◆ Exercise description ◆
Copy each record exactly as it reads, leaving out any pictures it holds.

◆ Data to process ◆
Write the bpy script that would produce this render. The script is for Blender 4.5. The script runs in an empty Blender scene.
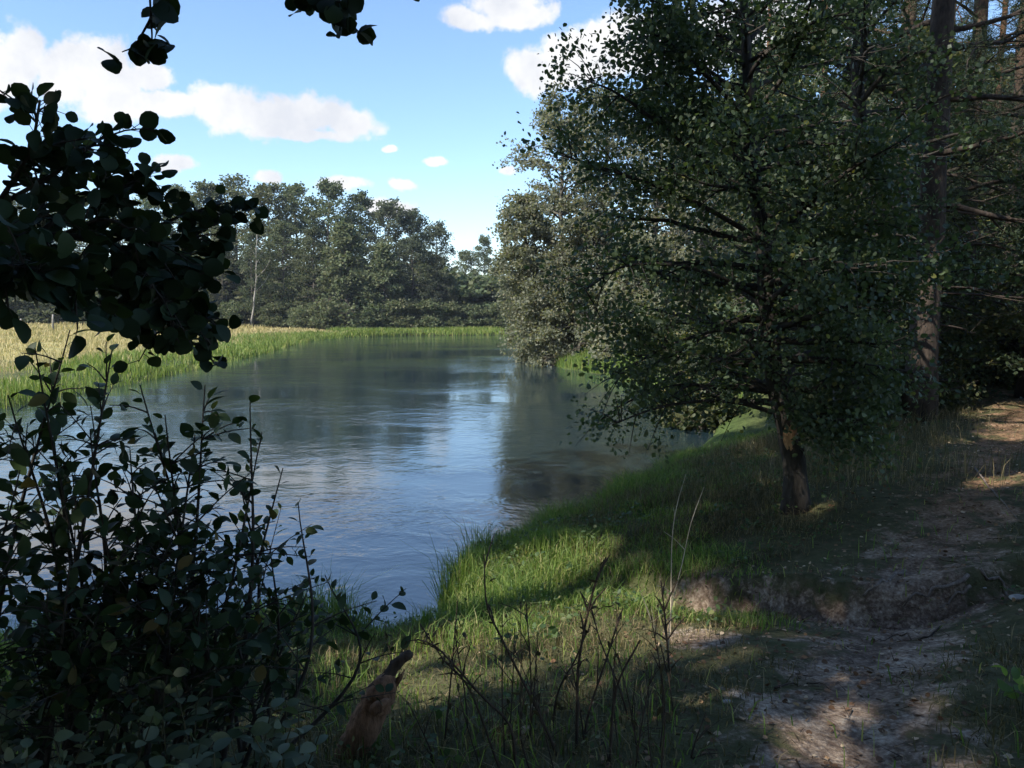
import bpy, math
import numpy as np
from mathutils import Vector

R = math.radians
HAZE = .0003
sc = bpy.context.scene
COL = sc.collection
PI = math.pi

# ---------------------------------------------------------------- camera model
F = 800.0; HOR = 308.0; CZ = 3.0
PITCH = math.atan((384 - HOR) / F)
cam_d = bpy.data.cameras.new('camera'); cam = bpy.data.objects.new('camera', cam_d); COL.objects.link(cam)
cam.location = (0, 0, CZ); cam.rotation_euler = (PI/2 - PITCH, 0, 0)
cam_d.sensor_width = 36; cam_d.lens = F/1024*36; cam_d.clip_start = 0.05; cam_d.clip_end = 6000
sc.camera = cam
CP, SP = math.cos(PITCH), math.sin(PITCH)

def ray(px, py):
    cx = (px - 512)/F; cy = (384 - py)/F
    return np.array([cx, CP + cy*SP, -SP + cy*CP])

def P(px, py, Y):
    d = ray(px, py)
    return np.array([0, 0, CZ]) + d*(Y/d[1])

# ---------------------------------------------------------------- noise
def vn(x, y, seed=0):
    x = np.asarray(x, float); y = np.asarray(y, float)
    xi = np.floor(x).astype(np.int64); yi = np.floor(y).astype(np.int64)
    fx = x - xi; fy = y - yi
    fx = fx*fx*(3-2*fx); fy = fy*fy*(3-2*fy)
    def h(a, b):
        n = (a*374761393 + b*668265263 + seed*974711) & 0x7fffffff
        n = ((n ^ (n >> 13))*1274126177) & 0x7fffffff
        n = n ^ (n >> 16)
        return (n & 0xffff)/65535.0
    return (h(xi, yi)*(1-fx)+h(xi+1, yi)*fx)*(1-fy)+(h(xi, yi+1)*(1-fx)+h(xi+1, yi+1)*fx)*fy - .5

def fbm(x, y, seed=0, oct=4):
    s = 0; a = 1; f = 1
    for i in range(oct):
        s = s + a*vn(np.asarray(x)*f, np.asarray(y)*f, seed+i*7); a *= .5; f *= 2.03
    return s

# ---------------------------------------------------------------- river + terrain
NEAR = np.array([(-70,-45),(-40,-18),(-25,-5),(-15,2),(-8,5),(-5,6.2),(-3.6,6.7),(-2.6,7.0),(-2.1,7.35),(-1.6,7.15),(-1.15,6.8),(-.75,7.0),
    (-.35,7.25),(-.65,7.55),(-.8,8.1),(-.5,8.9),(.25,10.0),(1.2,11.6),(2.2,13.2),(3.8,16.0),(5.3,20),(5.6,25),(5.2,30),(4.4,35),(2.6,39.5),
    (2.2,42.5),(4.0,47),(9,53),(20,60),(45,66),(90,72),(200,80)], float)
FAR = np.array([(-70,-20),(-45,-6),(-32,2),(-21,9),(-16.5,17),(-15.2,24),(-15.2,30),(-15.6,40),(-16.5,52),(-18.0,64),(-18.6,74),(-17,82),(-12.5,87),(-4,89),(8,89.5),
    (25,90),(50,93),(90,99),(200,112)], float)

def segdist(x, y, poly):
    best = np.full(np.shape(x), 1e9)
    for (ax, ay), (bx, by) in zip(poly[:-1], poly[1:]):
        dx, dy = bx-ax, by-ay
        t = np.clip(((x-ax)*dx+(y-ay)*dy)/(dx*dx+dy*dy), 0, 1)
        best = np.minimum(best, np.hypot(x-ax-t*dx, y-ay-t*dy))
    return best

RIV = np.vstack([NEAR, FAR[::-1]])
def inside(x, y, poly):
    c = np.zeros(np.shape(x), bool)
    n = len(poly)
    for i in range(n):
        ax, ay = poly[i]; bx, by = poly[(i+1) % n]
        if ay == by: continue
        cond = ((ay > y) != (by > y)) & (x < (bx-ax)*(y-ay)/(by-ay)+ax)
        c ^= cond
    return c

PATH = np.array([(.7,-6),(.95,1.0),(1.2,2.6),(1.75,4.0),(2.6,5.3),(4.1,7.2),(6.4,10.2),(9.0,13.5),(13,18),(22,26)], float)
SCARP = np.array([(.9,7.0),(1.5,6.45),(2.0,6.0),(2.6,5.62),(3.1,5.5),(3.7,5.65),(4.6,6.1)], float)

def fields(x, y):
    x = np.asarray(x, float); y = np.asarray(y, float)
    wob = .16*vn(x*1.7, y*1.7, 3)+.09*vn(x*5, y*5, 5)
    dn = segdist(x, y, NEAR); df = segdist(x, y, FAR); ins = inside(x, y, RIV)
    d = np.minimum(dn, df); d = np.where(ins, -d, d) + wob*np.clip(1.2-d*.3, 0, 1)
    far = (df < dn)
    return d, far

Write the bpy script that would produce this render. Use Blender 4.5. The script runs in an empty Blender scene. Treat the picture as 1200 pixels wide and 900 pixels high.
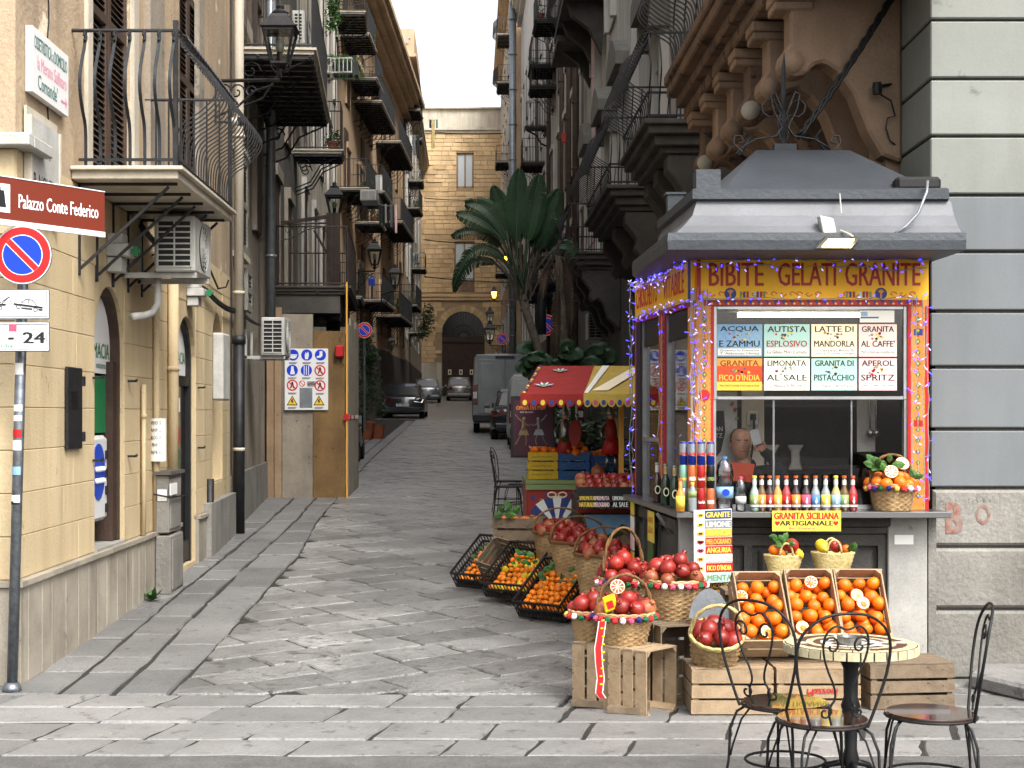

◆ Response below ◆
Write the bpy script that would produce this render. The script is for Blender 4.5. The script runs in an empty Blender scene.
import bpy, math
import numpy as np
from mathutils import Vector

R = math.radians
HAZE = .0003
sc = bpy.context.scene
COL = sc.collection
PI = math.pi

# ---------------------------------------------------------------- camera model
F = 800.0; HOR = 308.0; CZ = 3.0
PITCH = math.atan((384 - HOR) / F)
cam_d = bpy.data.cameras.new('camera'); cam = bpy.data.objects.new('camera', cam_d); COL.objects.link(cam)
cam.location = (0, 0, CZ); cam.rotation_euler = (PI/2 - PITCH, 0, 0)
cam_d.sensor_width = 36; cam_d.lens = F/1024*36; cam_d.clip_start = 0.05; cam_d.clip_end = 6000
sc.camera = cam
CP, SP = math.cos(PITCH), math.sin(PITCH)

def ray(px, py):
    cx = (px - 512)/F; cy = (384 - py)/F
    return np.array([cx, CP + cy*SP, -SP + cy*CP])

def P(px, py, Y):
    d = ray(px, py)
    return np.array([0, 0, CZ]) + d*(Y/d[1])

# ---------------------------------------------------------------- noise
def vn(x, y, seed=0):
    x = np.asarray(x, float); y = np.asarray(y, float)
    xi = np.floor(x).astype(np.int64); yi = np.floor(y).astype(np.int64)
    fx = x - xi; fy = y - yi
    fx = fx*fx*(3-2*fx); fy = fy*fy*(3-2*fy)
    def h(a, b):
        n = (a*374761393 + b*668265263 + seed*974711) & 0x7fffffff
        n = ((n ^ (n >> 13))*1274126177) & 0x7fffffff
        n = n ^ (n >> 16)
        return (n & 0xffff)/65535.0
    return (h(xi, yi)*(1-fx)+h(xi+1, yi)*fx)*(1-fy)+(h(xi, yi+1)*(1-fx)+h(xi+1, yi+1)*fx)*fy - .5

def fbm(x, y, seed=0, oct=4):
    s = 0; a = 1; f = 1
    for i in range(oct):
        s = s + a*vn(np.asarray(x)*f, np.asarray(y)*f, seed+i*7); a *= .5; f *= 2.03
    return s

# ---------------------------------------------------------------- river + terrain
NEAR = np.array([(-70,-45),(-40,-18),(-25,-5),(-15,2),(-8,5),(-5,6.2),(-3.6,6.7),(-2.6,7.0),(-2.1,7.35),(-1.6,7.15),(-1.15,6.8),(-.75,7.0),
    (-.35,7.25),(-.65,7.55),(-.8,8.1),(-.5,8.9),(.25,10.0),(1.2,11.6),(2.2,13.2),(3.8,16.0),(5.3,20),(5.6,25),(5.2,30),(4.4,35),(2.6,39.5),
    (2.2,42.5),(4.0,47),(9,53),(20,60),(45,66),(90,72),(200,80)], float)
FAR = np.array([(-70,-20),(-45,-6),(-32,2),(-21,9),(-16.5,17),(-15.2,24),(-15.2,30),(-15.6,40),(-16.5,52),(-18.0,64),(-18.6,74),(-17,82),(-12.5,87),(-4,89),(8,89.5),
    (25,90),(50,93),(90,99),(200,112)], float)

def segdist(x, y, poly):
    best = np.full(np.shape(x), 1e9)
    for (ax, ay), (bx, by) in zip(poly[:-1], poly[1:]):
        dx, dy = bx-ax, by-ay
        t = np.clip(((x-ax)*dx+(y-ay)*dy)/(dx*dx+dy*dy), 0, 1)
        best = np.minimum(best, np.hypot(x-ax-t*dx, y-ay-t*dy))
    return best

RIV = np.vstack([NEAR, FAR[::-1]])
def inside(x, y, poly):
    c = np.zeros(np.shape(x), bool)
    n = len(poly)
    for i in range(n):
        ax, ay = poly[i]; bx, by = poly[(i+1) % n]
        if ay == by: continue
        cond = ((ay > y) != (by > y)) & (x < (bx-ax)*(y-ay)/(by-ay)+ax)
        c ^= cond
    return c

PATH = np.array([(.7,-6),(.95,1.0),(1.2,2.6),(1.75,4.0),(2.6,5.3),(4.1,7.2),(6.4,10.2),(9.0,13.5),(13,18),(22,26)], float)
SCARP = np.array([(.9,7.0),(1.5,6.45),(2.0,6.0),(2.6,5.62),(3.1,5.5),(3.7,5.65),(4.6,6.1)], float)

def fields(x, y):
    x = np.asarray(x, float); y = np.asarray(y, float)
    wob = .16*vn(x*1.7, y*1.7, 3)+.09*vn(x*5, y*5, 5)
    dn = segdist(x, y, NEAR); df = segdist(x, y, FAR); ins = inside(x, y, RIV)
    d = np.minimum(dn, df); d = np.where(ins, -d, d) + wob*np.clip(1.2-d*.3, 0, 1)
    far = (df < dn)
    return d, far

Write the bpy script that would produce this render. Use Blender 4.5. The script runs in an empty Blender scene. Treat the picture as 1200 pixels wide and 900 pixels high.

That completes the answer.